15. Finish Implementing the wordScore Function.

Now let's fix those zeros and get the real score showing up next to each word. The problem is that the wordScore function is incomplete.

  • You have a list of letters in a variable called letters. You must map that list of letters into a list of scores, one for each letter, and assign that list into the new variable, wordScores.

Confirmation:

  • You should see a correct score next to each submitted word.

16. Finish Implementing the currentScore Function.

This is a rewarding one. You probably noticed that the scoreboard always says 0, no matter what words have been submitted. That's because the currentScore function is incomplete!

Notice that it always returns a hardcoded value of 0. Replace that 0 with the real answer, which is the sum total of all the word scores.

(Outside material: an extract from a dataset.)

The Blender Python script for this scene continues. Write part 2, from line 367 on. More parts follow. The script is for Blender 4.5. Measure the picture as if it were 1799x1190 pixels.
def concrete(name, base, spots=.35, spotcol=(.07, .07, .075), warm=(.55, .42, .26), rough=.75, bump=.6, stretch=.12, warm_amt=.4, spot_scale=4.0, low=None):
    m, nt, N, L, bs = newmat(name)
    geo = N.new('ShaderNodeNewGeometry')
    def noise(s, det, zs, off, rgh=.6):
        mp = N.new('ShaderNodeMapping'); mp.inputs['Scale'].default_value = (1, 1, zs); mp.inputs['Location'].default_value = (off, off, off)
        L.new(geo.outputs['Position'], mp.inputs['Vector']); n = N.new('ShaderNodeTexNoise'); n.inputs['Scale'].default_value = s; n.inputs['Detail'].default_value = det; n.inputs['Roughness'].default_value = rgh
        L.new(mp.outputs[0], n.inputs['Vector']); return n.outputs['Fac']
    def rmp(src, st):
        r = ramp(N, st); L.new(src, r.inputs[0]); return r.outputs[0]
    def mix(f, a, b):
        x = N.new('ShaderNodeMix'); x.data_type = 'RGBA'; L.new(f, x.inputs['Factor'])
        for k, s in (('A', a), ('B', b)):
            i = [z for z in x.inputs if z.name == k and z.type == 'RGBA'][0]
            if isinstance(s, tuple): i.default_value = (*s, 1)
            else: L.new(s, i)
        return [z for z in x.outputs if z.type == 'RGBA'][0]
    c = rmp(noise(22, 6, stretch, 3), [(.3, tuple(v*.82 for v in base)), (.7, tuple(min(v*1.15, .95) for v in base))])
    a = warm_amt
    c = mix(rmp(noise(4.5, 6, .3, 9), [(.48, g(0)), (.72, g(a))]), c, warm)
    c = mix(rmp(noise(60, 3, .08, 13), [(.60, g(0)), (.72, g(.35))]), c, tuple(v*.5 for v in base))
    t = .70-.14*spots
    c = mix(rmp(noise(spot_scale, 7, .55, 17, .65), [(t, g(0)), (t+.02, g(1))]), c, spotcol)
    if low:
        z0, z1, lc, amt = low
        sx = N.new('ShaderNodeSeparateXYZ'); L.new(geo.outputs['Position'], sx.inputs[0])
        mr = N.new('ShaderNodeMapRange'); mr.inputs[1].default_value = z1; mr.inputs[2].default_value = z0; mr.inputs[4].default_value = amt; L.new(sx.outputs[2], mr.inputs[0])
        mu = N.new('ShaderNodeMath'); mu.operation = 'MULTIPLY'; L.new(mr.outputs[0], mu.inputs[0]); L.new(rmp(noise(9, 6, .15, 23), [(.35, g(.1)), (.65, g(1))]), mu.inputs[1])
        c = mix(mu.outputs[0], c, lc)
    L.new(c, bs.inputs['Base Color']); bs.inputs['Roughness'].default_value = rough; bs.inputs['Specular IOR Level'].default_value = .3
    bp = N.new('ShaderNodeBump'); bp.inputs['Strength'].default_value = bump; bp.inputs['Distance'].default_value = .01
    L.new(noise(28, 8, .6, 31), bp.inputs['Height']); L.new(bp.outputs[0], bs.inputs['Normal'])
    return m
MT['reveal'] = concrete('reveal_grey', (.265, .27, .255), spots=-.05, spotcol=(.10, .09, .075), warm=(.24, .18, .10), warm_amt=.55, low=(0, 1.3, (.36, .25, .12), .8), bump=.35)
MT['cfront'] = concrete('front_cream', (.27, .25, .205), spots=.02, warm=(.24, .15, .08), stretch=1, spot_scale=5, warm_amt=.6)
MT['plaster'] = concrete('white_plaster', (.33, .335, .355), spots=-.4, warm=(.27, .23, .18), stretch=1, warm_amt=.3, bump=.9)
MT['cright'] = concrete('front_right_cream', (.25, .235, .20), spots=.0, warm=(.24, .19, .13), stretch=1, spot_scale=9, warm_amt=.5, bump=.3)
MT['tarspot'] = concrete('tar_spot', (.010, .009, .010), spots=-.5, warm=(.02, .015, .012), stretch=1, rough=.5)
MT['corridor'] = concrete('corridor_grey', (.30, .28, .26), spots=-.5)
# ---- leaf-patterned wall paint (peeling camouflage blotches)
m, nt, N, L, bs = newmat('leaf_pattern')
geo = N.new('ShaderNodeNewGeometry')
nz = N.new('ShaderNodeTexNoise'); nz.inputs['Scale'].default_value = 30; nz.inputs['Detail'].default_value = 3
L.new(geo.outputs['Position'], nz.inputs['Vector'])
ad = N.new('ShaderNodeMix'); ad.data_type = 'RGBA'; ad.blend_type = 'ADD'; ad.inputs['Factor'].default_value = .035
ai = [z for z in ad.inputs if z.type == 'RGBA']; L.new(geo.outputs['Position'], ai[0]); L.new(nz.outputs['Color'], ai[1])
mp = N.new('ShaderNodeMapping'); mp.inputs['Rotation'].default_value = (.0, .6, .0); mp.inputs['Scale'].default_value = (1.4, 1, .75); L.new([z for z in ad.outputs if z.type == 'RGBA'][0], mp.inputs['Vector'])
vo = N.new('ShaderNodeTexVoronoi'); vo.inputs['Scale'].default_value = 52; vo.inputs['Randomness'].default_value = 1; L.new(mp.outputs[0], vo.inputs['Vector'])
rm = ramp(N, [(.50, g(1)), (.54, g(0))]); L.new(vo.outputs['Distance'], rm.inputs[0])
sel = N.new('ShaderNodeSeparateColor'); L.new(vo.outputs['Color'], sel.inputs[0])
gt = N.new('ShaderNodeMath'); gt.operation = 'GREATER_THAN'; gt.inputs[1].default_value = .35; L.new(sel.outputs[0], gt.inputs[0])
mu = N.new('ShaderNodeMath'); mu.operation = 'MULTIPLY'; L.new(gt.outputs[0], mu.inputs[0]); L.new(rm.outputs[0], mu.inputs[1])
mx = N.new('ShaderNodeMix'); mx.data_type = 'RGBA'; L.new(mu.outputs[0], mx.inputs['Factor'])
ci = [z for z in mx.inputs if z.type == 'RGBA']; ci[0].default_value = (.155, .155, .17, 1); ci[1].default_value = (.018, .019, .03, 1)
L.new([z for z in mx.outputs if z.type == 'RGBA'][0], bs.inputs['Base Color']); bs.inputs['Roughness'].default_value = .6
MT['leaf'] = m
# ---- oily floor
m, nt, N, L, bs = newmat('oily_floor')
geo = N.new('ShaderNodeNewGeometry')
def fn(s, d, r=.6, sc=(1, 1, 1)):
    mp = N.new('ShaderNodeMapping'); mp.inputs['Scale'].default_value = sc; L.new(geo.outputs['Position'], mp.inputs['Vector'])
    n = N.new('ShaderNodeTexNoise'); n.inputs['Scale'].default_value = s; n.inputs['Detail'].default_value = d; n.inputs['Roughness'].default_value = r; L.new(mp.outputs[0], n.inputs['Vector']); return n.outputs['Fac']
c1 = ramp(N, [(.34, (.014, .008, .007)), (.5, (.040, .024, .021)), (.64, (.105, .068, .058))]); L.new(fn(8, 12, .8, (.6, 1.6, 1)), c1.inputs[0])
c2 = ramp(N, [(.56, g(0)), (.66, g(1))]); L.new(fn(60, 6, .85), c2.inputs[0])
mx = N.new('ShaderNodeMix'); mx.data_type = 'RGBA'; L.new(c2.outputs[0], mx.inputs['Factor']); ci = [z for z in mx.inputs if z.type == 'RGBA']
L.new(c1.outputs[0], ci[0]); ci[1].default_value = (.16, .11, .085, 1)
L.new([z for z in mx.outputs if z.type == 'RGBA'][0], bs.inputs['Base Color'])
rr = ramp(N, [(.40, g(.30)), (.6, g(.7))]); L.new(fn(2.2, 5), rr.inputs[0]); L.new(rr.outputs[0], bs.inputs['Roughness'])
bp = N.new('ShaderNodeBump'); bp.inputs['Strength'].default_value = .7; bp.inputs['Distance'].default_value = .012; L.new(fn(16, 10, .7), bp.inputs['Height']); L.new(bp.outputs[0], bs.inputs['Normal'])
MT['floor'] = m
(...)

  • Notice that you have a list of word scores available to you. You simply have to add those numbers up and return the total.

Confirmation:

  • You should see real scores on the scoreboard!

17. Finish Implementing the addNewWordSubmission Function.

Just one last loose-end to tie up! Currently the user is able to cheat by submitting the same word again and again. Let's fix the addNewWordSubmission function so that repeats are rejected.

  • The variable alreadyUsed is currently hardcoded to false. But if the user has already used the word in question, then that value should be true. Determine the actual answer.

Confirmation:

  • If you try to submit the same word more than once, the textbox should simply clear away your text and no new word submission will be added.